А бывали в его жизни и другие моменты, когда казалось, что наука бессильна помочь арктическому мореплаванию, неспособна понять законы жизни стихии. И особенно запомнился ощущением беспомощности 1965 год.
Нельзя сказать, что к тому времени ничего не было известно о повадках арктических льдов. Многое было известно. Первый прогноз ледовой обстановки в прибрежных морях попытался дать еще в 1915 году Борис Помпеевич Мультановский, в 1923 году свой метод ледовых прогнозов предложил Владимир Юльевич Визе.
А в последующие десятилетия одна за другой работали на полярном льду дрейфующие станции «Северный полюс», высокоширотные воздушные экспедиции, велись исследования с ледоколов, с островных полярных станций. За это время удалось собрать огромный материал о природе Заполярья, установить, какие процессы, в какое время господствуют в атмосфере, как влияют они на дрейф льда.
Словом, многие законы жизни арктического льда были познаны к 1965 году достаточно детально. И казалось бы, прогноз ледовой обстановки, построенный на столь солидной научной базе, не должен подводить.
Так думал и Купецкий, тогда, в 1965 году, заместитель начальника научной группы Восточного района. К этому времени он был уже давно не новичок в Арктике, имел достаточно оснований доверять своему опыту и интуиции. Он кончил географический факультет Ленинградского университета — учился у знаменитых полярных исследователей Визе и Буйницкого… В научной группе работал около десяти лет, исходил на судах, облетал на самолетах и вертолетах всю Арктику.
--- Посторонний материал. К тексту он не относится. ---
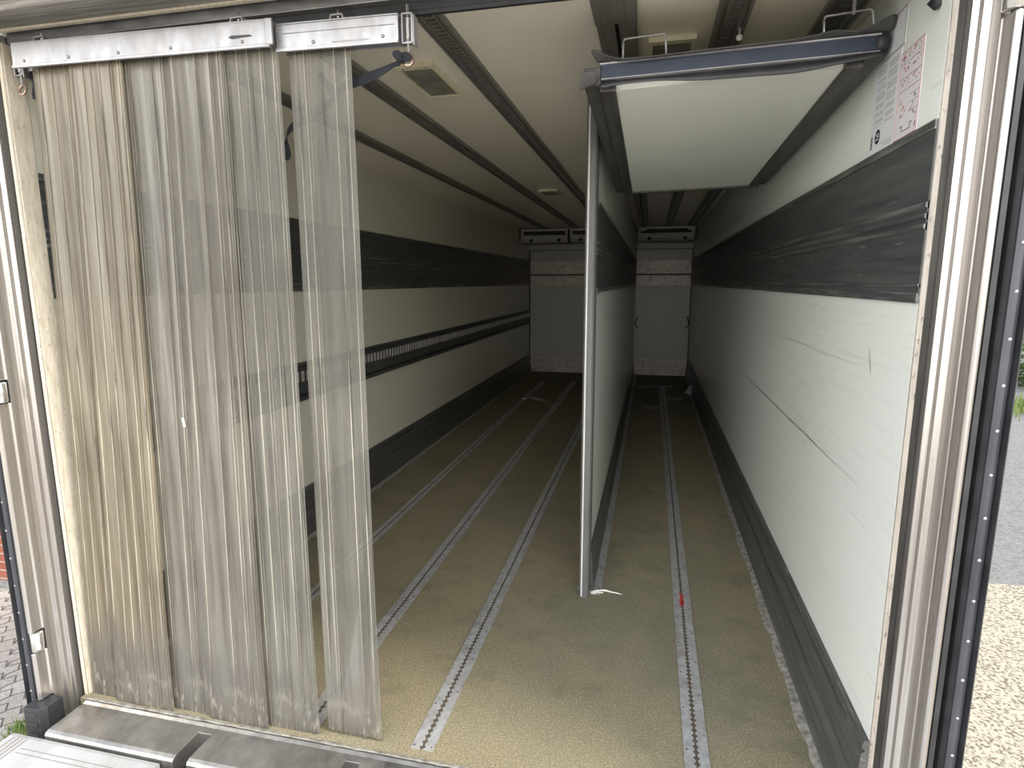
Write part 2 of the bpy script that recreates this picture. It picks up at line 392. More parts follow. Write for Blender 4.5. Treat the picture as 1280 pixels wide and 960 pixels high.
struct('wall_marks', b, [simple('dark_scrape', (.16,.16,.15), .6), simple('faint_scrape', (.46,.47,.43), .5)])

# dark rub bands on both walls (with two raised ridges)
def band(name, xs, sgn, z0, z1, y0=1.56):
    b = MB(); t = .010*sgn
    def strip(za, zb, th, k): b.box(min(xs, xs+sgn*th), max(xs, xs+sgn*th), y0, YB-.002, za, zb, k)
    strip(z0+.02, z1-.018, .003, 0)
    strip(z0, z0+.022, .006, 1); strip(z1-.02, z1, .006, 1)
    for zc in (1.544, 1.566, 1.590):
        b.prism([(xs, zc-.009), (xs+sgn*.007, zc-.004), (xs+sgn*.007, zc+.003), (xs, zc+.009)], 'y', y0, YB-.002, 1)
    strip(z0+.035, z0+.042, .005, 1)
    return struct(name, b, [M['band'], M['rub']])
band('trim_1', 0, 1, 1.378, 1.765)
band('trim_2', W, -1, 1.378, 1.765, 1.503)
# back wall: kick plate and plate at rub band height, seams
b = MB()
b.box(.004, W-.004, YB-.008, YB, 0, .10); b.box(.004, W-.004, YB-.006, YB, .11, .25)
struct('trim_3', b, M['backmetal'])
b = MB()
b.box(.004, W-.004, YB-.007, YB, 1.545, 1.742); b.box(.004, W-.004, YB-.007, YB, 1.37, 1.52)
b.box(.004, W-.004, YB-.004, YB, 1.52, 1.545, 1)
struct('trim_4', b, [M['backmetal'], M['rubber']])
b = MB(); b.box(0, W, YB-.006, YB, 1.902, 1.912)
for x in (0.0, W-.012): b.box(x, x+.012, YB-.03, YB, .0, 1.9)
struct('trim_5', b, M['rubber'])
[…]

И кандидатскую диссертацию защитил в 1959 году на очень важную для ледового мореплавания тему: «Заприпайные полыньи в замерзающих морях».
Да и природа в этот год вроде бы не загадывала никаких головоломок. В предыдущую навигацию ледовая обстановка была легкой, под осень всю Арктику так раздуло ветрами, что на карте не оставалось почти ни одного закрашенного в коричневый или зеленый — «ледовые» — цвета района, «вся карта синяя». Зима выпала тоже, по арктическим понятиям, теплая. Выходило, что тяжелому льду неоткуда взяться. И прогнозисты посулили такую же легкую обстановку, как и в предыдущее лето.
В конце июня, как обычно, в бухте Провидения собрался штаб Восточного района, чтобы на ледоколе, проводящем первый караван, идти в Певек. Прилетели сюда и ученые из Ленинграда во главе с руководителем научно-оперативной группы Борисом Андреевичем Крутских. Подождали транспортные суда, которые подтягивались с юга, из Владивостока и Находки, провели последние обсуждения похода и двинулись в путь с самыми радужными надеждами.
Купецкий в тот год с первым караваном не пошел, а к началу навигации из Ленинграда прилетел прямо в Певек. Ему предстояло наладить ледовую разведку — прощупать всю восточную часть трассы Северного морского пути, а в случае необходимости помочь каравану. Впрочем, в то, что помощь понадобится, не очень-то верили: все были убеждены в надежности прогноза.
Убежденность не поколебалась и после того, как караван затерло льдами у мыса Шелагского. Беззаботные прогулки по Восточной Арктике в начале июля выпадают редко, и это событие особенного впечатления не произвело: сколько раз так бывало — пожмет лед день-другой, потом отпустит.